About a year later, Richard Leakey hired me to be Coast Archaeologist for the Kenya National Museums, and I was posted to the north Kenya coast at Lamu, now a World Heritage Site. You always remember where you were when dramatic events unfold. My team was excavating at Kiunga, just below the Somalia frontier on the Indian Ocean, when the Voice of Kenya announced that Jomo Kenyatta, the first president of Kenya, was dead. There was a special unit within the Kenya Police whose job it was to make sure the vice president, Daniel arap Moi, did not succeed the late president. Moi happened to be in Mombasa at the time, and the provincial commissioner at the coast, who was the same ethnic group as many of the conspirators, nevertheless protected the vice president and he became president. But things were not over.

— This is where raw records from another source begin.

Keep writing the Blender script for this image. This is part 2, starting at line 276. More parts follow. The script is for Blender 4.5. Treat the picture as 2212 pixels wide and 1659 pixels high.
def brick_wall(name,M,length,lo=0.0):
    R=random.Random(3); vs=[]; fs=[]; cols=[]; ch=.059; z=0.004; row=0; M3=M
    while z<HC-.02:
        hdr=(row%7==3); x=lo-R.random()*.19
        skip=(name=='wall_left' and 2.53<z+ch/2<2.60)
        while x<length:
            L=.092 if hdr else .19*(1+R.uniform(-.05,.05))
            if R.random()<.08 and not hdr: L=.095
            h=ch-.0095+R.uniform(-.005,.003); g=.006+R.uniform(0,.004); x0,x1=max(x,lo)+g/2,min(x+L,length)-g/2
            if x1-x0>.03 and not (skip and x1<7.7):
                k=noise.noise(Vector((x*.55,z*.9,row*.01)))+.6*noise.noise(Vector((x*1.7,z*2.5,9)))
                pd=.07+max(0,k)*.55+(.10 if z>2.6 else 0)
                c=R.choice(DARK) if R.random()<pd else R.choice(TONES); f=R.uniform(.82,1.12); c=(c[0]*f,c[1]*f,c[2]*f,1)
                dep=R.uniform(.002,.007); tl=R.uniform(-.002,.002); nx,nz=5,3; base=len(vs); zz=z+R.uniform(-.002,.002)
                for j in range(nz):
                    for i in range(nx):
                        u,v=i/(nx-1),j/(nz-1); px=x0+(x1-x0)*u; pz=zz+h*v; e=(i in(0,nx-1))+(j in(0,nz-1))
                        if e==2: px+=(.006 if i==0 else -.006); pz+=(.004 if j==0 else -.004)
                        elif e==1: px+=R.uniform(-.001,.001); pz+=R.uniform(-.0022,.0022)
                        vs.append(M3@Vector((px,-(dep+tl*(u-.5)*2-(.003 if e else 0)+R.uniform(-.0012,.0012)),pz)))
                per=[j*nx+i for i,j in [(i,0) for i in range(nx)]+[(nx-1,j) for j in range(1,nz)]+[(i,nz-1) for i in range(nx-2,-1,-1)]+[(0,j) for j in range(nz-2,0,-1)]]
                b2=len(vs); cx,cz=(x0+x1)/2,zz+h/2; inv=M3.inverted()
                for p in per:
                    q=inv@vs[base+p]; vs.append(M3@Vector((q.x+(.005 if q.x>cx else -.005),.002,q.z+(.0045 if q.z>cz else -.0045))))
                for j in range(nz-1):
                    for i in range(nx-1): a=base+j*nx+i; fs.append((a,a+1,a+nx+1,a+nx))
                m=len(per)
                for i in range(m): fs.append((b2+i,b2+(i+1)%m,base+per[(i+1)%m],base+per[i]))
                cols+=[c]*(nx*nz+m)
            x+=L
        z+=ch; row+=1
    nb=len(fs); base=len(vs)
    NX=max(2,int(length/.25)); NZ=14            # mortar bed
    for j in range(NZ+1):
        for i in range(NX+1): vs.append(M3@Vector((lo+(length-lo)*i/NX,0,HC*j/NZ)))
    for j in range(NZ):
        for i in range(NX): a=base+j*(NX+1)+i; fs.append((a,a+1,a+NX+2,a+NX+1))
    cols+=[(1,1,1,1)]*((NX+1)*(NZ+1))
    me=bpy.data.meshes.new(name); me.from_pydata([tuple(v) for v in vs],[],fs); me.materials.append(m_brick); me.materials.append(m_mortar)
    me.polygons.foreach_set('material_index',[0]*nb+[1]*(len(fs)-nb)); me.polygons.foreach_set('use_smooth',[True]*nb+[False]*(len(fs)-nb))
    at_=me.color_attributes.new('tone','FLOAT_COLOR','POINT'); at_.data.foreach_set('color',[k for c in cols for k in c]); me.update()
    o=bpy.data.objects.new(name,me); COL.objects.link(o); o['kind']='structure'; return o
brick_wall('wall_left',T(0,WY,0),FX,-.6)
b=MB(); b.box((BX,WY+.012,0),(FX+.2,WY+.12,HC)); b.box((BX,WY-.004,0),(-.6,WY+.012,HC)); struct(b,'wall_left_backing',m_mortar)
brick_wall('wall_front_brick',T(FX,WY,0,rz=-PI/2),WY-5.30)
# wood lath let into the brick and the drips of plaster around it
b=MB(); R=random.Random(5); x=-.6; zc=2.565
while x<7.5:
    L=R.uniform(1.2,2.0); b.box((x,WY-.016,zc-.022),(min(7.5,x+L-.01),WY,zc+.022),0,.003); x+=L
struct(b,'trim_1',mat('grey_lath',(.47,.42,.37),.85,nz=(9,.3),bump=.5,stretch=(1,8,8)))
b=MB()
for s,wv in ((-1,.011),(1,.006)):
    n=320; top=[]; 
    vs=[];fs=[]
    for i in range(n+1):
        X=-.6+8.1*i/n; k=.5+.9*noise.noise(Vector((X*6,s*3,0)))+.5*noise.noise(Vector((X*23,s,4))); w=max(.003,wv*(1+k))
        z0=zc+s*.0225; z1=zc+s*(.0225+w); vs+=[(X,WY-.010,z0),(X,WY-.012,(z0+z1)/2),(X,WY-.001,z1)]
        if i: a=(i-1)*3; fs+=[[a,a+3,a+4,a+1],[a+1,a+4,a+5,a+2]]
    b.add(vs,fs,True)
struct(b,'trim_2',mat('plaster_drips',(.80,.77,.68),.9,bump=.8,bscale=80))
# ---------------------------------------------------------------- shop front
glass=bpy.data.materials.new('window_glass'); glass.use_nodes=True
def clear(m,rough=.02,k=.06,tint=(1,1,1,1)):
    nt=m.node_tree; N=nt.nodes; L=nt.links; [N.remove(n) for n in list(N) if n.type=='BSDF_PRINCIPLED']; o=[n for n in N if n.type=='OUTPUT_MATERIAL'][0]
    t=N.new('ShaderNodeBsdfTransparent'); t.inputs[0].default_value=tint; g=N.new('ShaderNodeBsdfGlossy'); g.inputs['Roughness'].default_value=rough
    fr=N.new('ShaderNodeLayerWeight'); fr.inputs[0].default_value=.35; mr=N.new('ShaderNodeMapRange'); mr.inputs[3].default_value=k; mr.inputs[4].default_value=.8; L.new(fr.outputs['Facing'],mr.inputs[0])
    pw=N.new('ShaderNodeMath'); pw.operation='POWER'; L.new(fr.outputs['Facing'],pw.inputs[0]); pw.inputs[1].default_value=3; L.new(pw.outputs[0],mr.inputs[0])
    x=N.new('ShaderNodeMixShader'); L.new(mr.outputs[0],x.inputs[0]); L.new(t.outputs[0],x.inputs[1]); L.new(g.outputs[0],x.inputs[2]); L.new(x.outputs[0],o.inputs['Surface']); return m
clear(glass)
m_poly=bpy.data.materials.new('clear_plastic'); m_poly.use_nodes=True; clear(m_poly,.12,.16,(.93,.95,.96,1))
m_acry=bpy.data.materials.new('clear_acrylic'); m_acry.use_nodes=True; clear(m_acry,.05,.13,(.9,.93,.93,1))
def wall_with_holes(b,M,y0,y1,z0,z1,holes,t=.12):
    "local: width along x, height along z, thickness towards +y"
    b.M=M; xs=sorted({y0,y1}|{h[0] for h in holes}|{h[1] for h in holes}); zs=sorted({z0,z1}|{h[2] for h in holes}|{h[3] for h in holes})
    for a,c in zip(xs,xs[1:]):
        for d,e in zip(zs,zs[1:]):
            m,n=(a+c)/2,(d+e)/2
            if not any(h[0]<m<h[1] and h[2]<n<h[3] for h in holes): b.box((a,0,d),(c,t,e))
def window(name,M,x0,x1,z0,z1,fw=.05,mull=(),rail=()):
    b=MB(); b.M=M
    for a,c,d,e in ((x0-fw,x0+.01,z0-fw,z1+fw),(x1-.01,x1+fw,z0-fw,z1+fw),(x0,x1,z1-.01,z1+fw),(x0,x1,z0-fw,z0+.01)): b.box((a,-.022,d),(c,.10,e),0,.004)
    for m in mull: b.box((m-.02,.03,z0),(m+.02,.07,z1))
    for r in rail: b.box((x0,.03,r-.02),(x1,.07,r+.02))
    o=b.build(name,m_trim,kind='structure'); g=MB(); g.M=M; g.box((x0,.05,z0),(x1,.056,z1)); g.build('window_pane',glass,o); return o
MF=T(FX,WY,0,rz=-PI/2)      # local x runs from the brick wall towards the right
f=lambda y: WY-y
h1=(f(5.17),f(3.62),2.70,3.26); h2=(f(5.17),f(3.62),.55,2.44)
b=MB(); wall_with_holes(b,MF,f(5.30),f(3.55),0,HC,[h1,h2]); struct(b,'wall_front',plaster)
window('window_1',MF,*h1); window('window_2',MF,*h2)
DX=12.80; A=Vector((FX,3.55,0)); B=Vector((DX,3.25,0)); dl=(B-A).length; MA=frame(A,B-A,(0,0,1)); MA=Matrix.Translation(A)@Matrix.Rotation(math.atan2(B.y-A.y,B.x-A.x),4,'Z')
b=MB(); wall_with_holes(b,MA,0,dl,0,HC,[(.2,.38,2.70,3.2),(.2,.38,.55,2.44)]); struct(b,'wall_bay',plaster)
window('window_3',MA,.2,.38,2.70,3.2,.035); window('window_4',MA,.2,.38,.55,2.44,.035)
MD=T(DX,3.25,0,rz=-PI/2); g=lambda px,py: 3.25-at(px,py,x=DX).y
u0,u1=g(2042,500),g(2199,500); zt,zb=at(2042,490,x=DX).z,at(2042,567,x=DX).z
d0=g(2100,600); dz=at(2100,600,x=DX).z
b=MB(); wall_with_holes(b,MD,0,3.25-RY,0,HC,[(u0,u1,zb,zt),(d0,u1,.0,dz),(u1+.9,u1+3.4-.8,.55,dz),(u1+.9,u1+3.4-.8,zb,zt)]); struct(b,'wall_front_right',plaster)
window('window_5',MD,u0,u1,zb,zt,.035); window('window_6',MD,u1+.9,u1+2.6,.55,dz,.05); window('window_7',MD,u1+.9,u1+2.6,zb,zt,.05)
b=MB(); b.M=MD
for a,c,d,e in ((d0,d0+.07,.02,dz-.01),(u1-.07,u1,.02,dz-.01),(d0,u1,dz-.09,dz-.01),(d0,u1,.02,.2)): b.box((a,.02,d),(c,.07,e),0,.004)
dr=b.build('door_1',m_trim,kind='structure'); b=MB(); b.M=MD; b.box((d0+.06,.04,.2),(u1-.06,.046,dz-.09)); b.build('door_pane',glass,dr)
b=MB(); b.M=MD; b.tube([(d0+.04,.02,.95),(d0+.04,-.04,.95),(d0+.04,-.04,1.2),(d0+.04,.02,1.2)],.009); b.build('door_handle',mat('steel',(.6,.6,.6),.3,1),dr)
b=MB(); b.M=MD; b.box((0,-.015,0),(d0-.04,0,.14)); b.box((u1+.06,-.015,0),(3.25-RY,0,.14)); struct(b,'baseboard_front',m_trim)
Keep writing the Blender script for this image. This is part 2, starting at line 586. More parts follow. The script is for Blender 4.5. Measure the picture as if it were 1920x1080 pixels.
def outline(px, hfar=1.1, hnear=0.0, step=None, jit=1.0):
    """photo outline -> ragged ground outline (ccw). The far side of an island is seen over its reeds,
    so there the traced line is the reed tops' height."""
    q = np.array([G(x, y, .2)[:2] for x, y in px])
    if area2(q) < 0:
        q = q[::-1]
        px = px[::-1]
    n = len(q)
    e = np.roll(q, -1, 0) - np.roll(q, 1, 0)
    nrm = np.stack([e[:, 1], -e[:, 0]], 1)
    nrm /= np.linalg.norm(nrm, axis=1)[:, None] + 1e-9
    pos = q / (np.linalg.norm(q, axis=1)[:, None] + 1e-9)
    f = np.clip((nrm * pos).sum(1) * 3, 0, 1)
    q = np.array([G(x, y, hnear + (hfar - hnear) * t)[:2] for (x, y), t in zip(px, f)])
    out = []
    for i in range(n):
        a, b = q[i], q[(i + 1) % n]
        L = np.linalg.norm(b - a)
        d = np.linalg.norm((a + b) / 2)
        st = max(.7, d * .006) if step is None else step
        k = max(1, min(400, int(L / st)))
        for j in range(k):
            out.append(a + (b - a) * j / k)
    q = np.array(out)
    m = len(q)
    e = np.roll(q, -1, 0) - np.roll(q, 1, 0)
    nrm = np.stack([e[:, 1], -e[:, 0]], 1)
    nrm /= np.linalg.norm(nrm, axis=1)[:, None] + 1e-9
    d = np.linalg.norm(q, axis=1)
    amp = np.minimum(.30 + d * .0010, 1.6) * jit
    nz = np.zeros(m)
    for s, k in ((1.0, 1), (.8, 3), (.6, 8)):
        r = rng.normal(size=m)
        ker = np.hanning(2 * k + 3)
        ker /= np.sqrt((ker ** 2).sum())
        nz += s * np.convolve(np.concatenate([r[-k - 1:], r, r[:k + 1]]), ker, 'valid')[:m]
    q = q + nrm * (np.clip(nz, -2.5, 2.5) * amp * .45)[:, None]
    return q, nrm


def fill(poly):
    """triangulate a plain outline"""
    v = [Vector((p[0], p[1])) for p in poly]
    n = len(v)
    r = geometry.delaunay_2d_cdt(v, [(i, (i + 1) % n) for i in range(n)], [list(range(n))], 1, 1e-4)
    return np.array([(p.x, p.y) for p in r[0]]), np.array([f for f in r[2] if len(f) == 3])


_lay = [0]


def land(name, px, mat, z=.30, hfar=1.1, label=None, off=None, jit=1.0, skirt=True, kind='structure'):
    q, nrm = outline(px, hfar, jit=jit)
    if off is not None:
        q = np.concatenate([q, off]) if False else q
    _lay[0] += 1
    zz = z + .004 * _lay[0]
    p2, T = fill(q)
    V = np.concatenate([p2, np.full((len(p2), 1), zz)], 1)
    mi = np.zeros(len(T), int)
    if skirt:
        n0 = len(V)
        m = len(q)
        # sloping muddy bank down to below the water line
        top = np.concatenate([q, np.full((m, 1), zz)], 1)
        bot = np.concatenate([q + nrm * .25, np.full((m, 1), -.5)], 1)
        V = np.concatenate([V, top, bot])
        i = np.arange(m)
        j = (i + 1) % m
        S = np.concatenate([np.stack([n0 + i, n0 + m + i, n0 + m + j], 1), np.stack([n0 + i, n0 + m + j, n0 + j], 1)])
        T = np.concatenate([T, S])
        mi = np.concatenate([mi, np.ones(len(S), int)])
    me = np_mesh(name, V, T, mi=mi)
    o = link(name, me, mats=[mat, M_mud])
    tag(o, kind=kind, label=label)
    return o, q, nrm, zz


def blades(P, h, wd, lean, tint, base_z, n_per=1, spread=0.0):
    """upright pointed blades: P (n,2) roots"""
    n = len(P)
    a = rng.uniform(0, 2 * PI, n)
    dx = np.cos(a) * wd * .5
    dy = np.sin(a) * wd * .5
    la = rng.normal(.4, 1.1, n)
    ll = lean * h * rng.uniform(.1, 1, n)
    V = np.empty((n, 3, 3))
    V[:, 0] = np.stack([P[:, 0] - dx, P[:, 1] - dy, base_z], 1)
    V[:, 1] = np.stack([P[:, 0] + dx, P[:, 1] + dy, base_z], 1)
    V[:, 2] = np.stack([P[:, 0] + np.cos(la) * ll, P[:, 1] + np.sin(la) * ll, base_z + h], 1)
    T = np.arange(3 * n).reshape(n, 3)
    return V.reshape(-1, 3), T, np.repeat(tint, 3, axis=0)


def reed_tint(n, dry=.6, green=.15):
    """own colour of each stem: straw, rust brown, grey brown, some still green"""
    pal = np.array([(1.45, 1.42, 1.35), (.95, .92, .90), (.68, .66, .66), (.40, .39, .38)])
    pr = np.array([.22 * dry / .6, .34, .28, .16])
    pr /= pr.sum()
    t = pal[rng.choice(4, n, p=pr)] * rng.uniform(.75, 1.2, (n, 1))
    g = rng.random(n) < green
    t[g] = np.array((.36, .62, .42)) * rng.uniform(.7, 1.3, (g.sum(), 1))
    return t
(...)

After seven years in Kenya, including five years with the National Museums of Kenya, it was time for me to return home. Just before I was to leave, elements of the Kenya Air Force attempted a coup. The main action was in Nairobi, and the coast remained calm. I had to go to Nairobi to make final preparations to depart. I stayed at the national museum, which is on a hill near downtown. One evening for dinner I walked the short distance to the Norfolk Hotel, which a few years later was the site of a major terrorist bombing. After dinner, while it was still light, I started to walk back to the museum. I had to pass the Voice of Kenya, the government radio station, which had been a prime target of the rebels and was now secured by the military. “Simama!” Someone shouted at me. A young, nervous private in the Kenya Army guarding the radio station pointed his rifle at me and commanded me to stop. No other soldiers were around. He wanted to know what I was doing, but he spoke no English and my Swahili was best at discussing ruins, tombs and potsherds. I did not possess, at least in the heat of the moment, the language skills in Swahili to explain why I was not a threat to him or the government of Kenya. He was clearly edgy, and we reached an impasse. Finally I took a deep breath, turned my back and walked away. I could hear him shoulder his gun, but I did not look back. He decided not to shoot, and I kept going.


My disarmingly simple take away from these encounters: don’t discuss matters of life and death in a language in which you are less than fluent. Sometimes, silence is truly golden.